Gareth Bale in race to be fit for Spurs' away tie against Real Madrid

Gareth Bale in race to be fit for Spurs' away tie against Real MadridGareth Bale faces a race against time to be fit for Tottenham Hotspur's Champions League quarter-final first leg against Real Madrid on Tuesday week having being forced to withdraw from the Wales squad for Saturday's Euro 2012 qualifier against England with a hamstring strain.

The injury, which is a severe blow to Wales's hopes of causing an upset at the Millennium Stadium, came to light after Bale complained of tightness in his hamstring during a warm-up on Tuesday. When the 21-year-old winger was unable to take part in training on Wednesday, Wales sent him for a scan which revealed he had been carrying the injury at Spurs the previous week.

Bale played 90 minutes against West Ham United on Saturday but that was his first full game since 16 January, having been sidelined with a back problem for six weeks. He was struggling with his hamstring towards the end of that time and Spurs will be anxious that the latest setback could threaten his involvement at the Bernabéu.

Gary Speed, however, tried to offer a more positive prognosis. The Wales manager said Bale could feature against Real Madrid and also claimed that his decision to declare him unfit for the England game had reduced the risk of him picking up a serious injury that could have ended his season. "The decision was made last night as soon as we got the scan," said the Wales manager. "I think you can tell on the scans now with the fluid and blood that he was injured from last week. I'm no expert, but I'm sure it's only a 10-day thing."

Speed could have been forgiven for questioning the wisdom of Harry Redknapp's decision to keep Bale on the pitch throughout the game against West Ham, although he seemed determined to avoid becoming embroiled in a club versus country row with the Spurs manager.

There had been the potential for a major fall-out on Thursday morning, when Raymond Verheijen, the Wales assistant manager, wrote "the incompetent amateurs struck again" on his Twitter page.
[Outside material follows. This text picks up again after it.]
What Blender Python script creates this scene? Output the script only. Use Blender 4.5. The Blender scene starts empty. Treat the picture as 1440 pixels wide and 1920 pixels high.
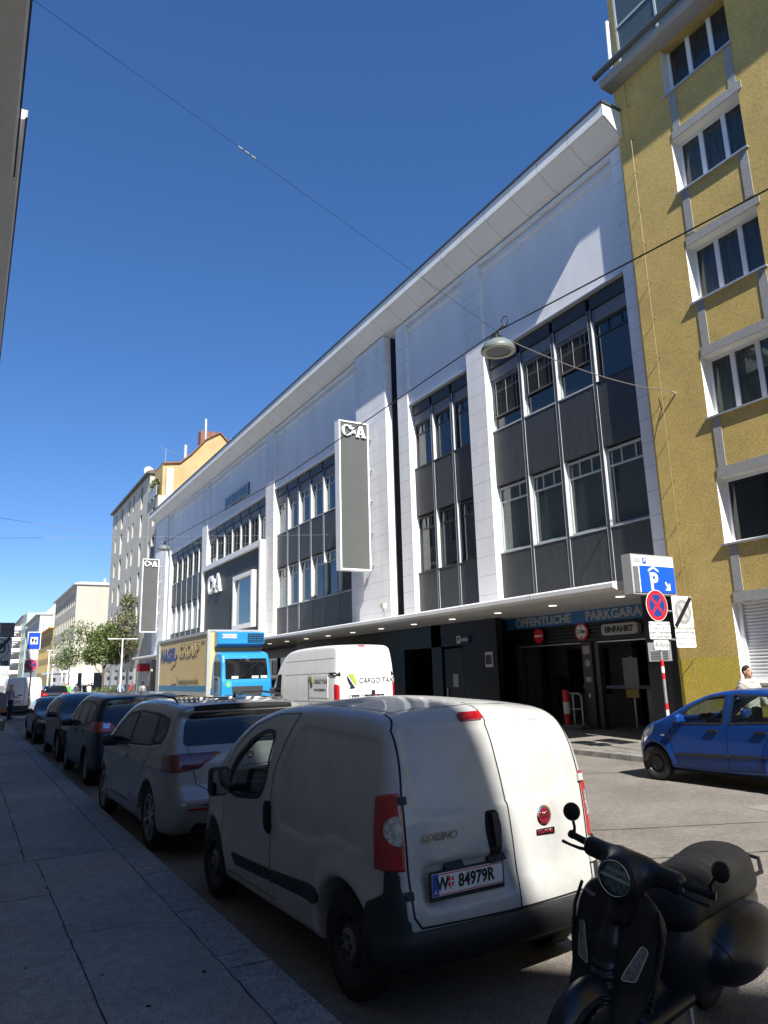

Spurs reacted angrily to Verheijen's comments, believing they were directed at them for their handling of the injury, but both the Dutchman and Speed have since clarified that he was referring to a newspaper article that incorrectly suggested Bale had strained his hamstring during training for Wales.

"It was a total misunderstanding. In no way did that refer to Tottenham," said Speed. "I can understand how it might be portrayed but I think the fact that it was reported that he did his hamstring in training on Wednesday, that was the incompetent bit." Asked whether he had told Verheijen, who in the past has used Twitter to voice his disapproval of Roberto Mancini's training methods at Manchester City, to rein in his comments, Speed replied: "Absolutely. It's caused an unnecessary problem but we've talked about it and nipped it in the bud. There will be no more tweeting of that sort."

Aware of the problems international managers have had with their club counterparts in the past, Speed seemed keen to keep Redknapp onside and build bridges with Tottenham. "We don't put any blame on Spurs. [Bale] was fit to play 90 minutes and played 90 minutes. He came to us, and maybe if we hadn't been so thorough in our testing, he may have played. But what we don't want is for him to play and then pull up and put himself out for the season. The player's welfare is of paramount importance and that's what's happened."

Speed did, though, reveal that Bale, who will continue to receive treatment in Wales, would have preferred to delay the decision. "He wanted to wait and see if he could give it a go," he said. "But the nature of the strain showed up on the scan. Although England is a huge game and we would want Gareth in, we don't want to be putting him back for the rest of the season. Spurs also have some massive games coming up."

The Wales manager described Bale's absence as a "big blow", although he added: "Any team in the world would miss a Gareth Bale but between now and the next three and a half years we're going to miss players, and if Wales are going to achieve anything we're going to have to cope. We've had a great week training and the lads are really up for it so it's not the end of the world."